[start]
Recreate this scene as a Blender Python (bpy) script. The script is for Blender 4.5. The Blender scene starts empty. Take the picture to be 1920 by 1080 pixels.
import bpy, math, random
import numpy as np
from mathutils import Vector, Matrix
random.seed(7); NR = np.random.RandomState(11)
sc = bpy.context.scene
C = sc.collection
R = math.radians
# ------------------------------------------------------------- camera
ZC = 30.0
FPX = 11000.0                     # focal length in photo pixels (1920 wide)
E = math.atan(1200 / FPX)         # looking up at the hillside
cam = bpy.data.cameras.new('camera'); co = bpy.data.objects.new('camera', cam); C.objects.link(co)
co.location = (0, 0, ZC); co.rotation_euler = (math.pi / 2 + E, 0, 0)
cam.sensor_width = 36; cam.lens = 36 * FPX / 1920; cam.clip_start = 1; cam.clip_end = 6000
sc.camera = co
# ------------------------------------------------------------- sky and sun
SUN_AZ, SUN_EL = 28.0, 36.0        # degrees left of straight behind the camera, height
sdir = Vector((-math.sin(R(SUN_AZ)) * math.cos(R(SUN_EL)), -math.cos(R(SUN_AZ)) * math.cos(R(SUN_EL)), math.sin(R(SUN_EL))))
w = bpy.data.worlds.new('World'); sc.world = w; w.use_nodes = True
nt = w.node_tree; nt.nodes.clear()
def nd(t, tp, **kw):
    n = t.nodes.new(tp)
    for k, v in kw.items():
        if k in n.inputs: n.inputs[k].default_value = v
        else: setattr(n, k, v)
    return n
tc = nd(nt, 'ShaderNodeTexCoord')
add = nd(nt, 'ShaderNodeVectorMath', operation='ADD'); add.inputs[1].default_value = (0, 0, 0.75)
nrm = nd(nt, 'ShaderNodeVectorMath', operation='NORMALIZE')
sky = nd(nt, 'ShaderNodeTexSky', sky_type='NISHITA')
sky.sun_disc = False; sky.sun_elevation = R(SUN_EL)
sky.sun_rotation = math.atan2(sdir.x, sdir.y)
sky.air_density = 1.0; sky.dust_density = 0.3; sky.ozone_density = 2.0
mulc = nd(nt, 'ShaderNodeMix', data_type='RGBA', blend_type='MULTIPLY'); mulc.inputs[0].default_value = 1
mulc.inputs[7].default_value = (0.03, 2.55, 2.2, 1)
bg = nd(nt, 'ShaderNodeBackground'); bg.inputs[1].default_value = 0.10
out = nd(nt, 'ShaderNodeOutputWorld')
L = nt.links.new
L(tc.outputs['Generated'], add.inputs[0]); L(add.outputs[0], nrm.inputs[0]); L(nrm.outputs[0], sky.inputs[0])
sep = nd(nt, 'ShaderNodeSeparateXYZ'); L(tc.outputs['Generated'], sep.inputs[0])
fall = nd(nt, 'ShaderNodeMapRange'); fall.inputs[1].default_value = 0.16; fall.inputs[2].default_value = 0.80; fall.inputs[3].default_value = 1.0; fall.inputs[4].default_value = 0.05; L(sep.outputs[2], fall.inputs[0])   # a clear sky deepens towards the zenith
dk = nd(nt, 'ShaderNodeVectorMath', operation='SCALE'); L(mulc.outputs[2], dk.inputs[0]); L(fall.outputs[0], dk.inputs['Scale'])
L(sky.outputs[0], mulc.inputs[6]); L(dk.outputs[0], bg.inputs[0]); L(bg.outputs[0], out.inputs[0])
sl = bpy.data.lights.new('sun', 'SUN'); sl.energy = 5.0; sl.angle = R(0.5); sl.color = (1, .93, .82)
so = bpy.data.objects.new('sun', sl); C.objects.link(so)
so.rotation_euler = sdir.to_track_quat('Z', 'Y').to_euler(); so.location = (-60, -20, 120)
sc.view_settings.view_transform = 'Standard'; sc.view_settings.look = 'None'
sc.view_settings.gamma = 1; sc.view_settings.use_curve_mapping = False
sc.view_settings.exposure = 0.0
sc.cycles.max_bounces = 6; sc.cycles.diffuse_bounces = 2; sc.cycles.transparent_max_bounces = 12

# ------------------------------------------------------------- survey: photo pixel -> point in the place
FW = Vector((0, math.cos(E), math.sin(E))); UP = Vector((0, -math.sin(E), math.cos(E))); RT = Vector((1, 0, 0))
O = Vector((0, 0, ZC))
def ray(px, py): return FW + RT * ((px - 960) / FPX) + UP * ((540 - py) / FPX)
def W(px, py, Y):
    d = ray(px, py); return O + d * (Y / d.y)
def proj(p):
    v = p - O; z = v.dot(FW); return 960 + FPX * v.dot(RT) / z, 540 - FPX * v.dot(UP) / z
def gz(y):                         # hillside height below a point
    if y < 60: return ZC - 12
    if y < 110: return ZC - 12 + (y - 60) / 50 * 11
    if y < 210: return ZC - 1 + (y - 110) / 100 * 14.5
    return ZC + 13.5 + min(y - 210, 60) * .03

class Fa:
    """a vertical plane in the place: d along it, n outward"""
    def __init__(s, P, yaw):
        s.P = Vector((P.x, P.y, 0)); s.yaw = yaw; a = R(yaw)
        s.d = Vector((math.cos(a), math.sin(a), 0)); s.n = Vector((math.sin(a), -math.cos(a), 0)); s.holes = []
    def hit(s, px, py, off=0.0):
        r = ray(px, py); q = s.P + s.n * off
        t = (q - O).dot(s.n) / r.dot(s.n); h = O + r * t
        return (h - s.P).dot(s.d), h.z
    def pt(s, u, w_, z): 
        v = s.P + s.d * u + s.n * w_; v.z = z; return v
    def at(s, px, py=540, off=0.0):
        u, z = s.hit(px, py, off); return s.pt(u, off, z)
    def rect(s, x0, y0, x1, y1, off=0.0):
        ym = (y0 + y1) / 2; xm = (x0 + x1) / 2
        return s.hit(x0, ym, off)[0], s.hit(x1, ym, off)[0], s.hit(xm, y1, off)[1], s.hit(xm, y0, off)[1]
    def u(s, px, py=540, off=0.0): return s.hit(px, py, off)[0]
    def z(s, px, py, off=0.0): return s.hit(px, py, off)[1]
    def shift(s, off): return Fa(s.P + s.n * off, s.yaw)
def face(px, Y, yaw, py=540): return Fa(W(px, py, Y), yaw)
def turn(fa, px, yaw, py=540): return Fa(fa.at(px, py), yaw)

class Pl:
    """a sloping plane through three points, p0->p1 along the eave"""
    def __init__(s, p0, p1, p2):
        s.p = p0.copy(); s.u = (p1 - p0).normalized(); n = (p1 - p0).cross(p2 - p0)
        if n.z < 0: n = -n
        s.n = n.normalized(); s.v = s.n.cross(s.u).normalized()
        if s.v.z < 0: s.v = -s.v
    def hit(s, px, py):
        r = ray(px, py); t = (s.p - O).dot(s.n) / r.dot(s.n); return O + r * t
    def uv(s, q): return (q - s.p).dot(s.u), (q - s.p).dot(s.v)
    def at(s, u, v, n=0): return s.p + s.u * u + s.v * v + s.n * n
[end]
- _Description of the task_: Extract all lines as given.

- _Written response_:
Recreate this scene as a Blender Python (bpy) script. The script is for Blender 4.5. The Blender scene starts empty. Take the picture to be 1920 by 1080 pixels.
import bpy, math, random
import numpy as np
from mathutils import Vector, Matrix
random.seed(7); NR = np.random.RandomState(11)
sc = bpy.context.scene
C = sc.collection
R = math.radians
# ------------------------------------------------------------- camera
ZC = 30.0
FPX = 11000.0                     # focal length in photo pixels (1920 wide)
E = math.atan(1200 / FPX)         # looking up at the hillside
cam = bpy.data.cameras.new('camera'); co = bpy.data.objects.new('camera', cam); C.objects.link(co)
co.location = (0, 0, ZC); co.rotation_euler = (math.pi / 2 + E, 0, 0)
cam.sensor_width = 36; cam.lens = 36 * FPX / 1920; cam.clip_start = 1; cam.clip_end = 6000
sc.camera = co
# ------------------------------------------------------------- sky and sun
SUN_AZ, SUN_EL = 28.0, 36.0        # degrees left of straight behind the camera, height
sdir = Vector((-math.sin(R(SUN_AZ)) * math.cos(R(SUN_EL)), -math.cos(R(SUN_AZ)) * math.cos(R(SUN_EL)), math.sin(R(SUN_EL))))
w = bpy.data.worlds.new('World'); sc.world = w; w.use_nodes = True
nt = w.node_tree; nt.nodes.clear()
def nd(t, tp, **kw):
    n = t.nodes.new(tp)
    for k, v in kw.items():
        if k in n.inputs: n.inputs[k].default_value = v
        else: setattr(n, k, v)
    return n
tc = nd(nt, 'ShaderNodeTexCoord')
add = nd(nt, 'ShaderNodeVectorMath', operation='ADD'); add.inputs[1].default_value = (0, 0, 0.75)
nrm = nd(nt, 'ShaderNodeVectorMath', operation='NORMALIZE')
sky = nd(nt, 'ShaderNodeTexSky', sky_type='NISHITA')
sky.sun_disc = False; sky.sun_elevation = R(SUN_EL)
sky.sun_rotation = math.atan2(sdir.x, sdir.y)
sky.air_density = 1.0; sky.dust_density = 0.3; sky.ozone_density = 2.0
mulc = nd(nt, 'ShaderNodeMix', data_type='RGBA', blend_type='MULTIPLY'); mulc.inputs[0].default_value = 1
mulc.inputs[7].default_value = (0.03, 2.55, 2.2, 1)
bg = nd(nt, 'ShaderNodeBackground'); bg.inputs[1].default_value = 0.10
out = nd(nt, 'ShaderNodeOutputWorld')
L = nt.links.new
L(tc.outputs['Generated'], add.inputs[0]); L(add.outputs[0], nrm.inputs[0]); L(nrm.outputs[0], sky.inputs[0])
sep = nd(nt, 'ShaderNodeSeparateXYZ'); L(tc.outputs['Generated'], sep.inputs[0])
fall = nd(nt, 'ShaderNodeMapRange'); fall.inputs[1].default_value = 0.16; fall.inputs[2].default_value = 0.80; fall.inputs[3].default_value = 1.0; fall.inputs[4].default_value = 0.05; L(sep.outputs[2], fall.inputs[0])   # a clear sky deepens towards the zenith
dk = nd(nt, 'ShaderNodeVectorMath', operation='SCALE'); L(mulc.outputs[2], dk.inputs[0]); L(fall.outputs[0], dk.inputs['Scale'])
L(sky.outputs[0], mulc.inputs[6]); L(dk.outputs[0], bg.inputs[0]); L(bg.outputs[0], out.inputs[0])
sl = bpy.data.lights.new('sun', 'SUN'); sl.energy = 5.0; sl.angle = R(0.5); sl.color = (1, .93, .82)
so = bpy.data.objects.new('sun', sl); C.objects.link(so)
so.rotation_euler = sdir.to_track_quat('Z', 'Y').to_euler(); so.location = (-60, -20, 120)
sc.view_settings.view_transform = 'Standard'; sc.view_settings.look = 'None'
sc.view_settings.gamma = 1; sc.view_settings.use_curve_mapping = False
sc.view_settings.exposure = 0.0
sc.cycles.max_bounces = 6; sc.cycles.diffuse_bounces = 2; sc.cycles.transparent_max_bounces = 12

# ------------------------------------------------------------- survey: photo pixel -> point in the place
FW = Vector((0, math.cos(E), math.sin(E))); UP = Vector((0, -math.sin(E), math.cos(E))); RT = Vector((1, 0, 0))
O = Vector((0, 0, ZC))
def ray(px, py): return FW + RT * ((px - 960) / FPX) + UP * ((540 - py) / FPX)
def W(px, py, Y):
    d = ray(px, py); return O + d * (Y / d.y)
def proj(p):
    v = p - O; z = v.dot(FW); return 960 + FPX * v.dot(RT) / z, 540 - FPX * v.dot(UP) / z
def gz(y):                         # hillside height below a point
    if y < 60: return ZC - 12
    if y < 110: return ZC - 12 + (y - 60) / 50 * 11
    if y < 210: return ZC - 1 + (y - 110) / 100 * 14.5
    return ZC + 13.5 + min(y - 210, 60) * .03

class Fa:
    """a vertical plane in the place: d along it, n outward"""
    def __init__(s, P, yaw):
        s.P = Vector((P.x, P.y, 0)); s.yaw = yaw; a = R(yaw)
        s.d = Vector((math.cos(a), math.sin(a), 0)); s.n = Vector((math.sin(a), -math.cos(a), 0)); s.holes = []
    def hit(s, px, py, off=0.0):
        r = ray(px, py); q = s.P + s.n * off
        t = (q - O).dot(s.n) / r.dot(s.n); h = O + r * t
        return (h - s.P).dot(s.d), h.z
    def pt(s, u, w_, z): 
        v = s.P + s.d * u + s.n * w_; v.z = z; return v
    def at(s, px, py=540, off=0.0):
        u, z = s.hit(px, py, off); return s.pt(u, off, z)
    def rect(s, x0, y0, x1, y1, off=0.0):
        ym = (y0 + y1) / 2; xm = (x0 + x1) / 2
        return s.hit(x0, ym, off)[0], s.hit(x1, ym, off)[0], s.hit(xm, y1, off)[1], s.hit(xm, y0, off)[1]
    def u(s, px, py=540, off=0.0): return s.hit(px, py, off)[0]
    def z(s, px, py, off=0.0): return s.hit(px, py, off)[1]
    def shift(s, off): return Fa(s.P + s.n * off, s.yaw)
def face(px, Y, yaw, py=540): return Fa(W(px, py, Y), yaw)
def turn(fa, px, yaw, py=540): return Fa(fa.at(px, py), yaw)

class Pl:
    """a sloping plane through three points, p0->p1 along the eave"""
    def __init__(s, p0, p1, p2):
        s.p = p0.copy(); s.u = (p1 - p0).normalized(); n = (p1 - p0).cross(p2 - p0)
        if n.z < 0: n = -n
        s.n = n.normalized(); s.v = s.n.cross(s.u).normalized()
        if s.v.z < 0: s.v = -s.v
    def hit(s, px, py):
        r = ray(px, py); t = (s.p - O).dot(s.n) / r.dot(s.n); return O + r * t
    def uv(s, q): return (q - s.p).dot(s.u), (q - s.p).dot(s.v)
    def at(s, u, v, n=0): return s.p + s.u * u + s.v * v + s.n * n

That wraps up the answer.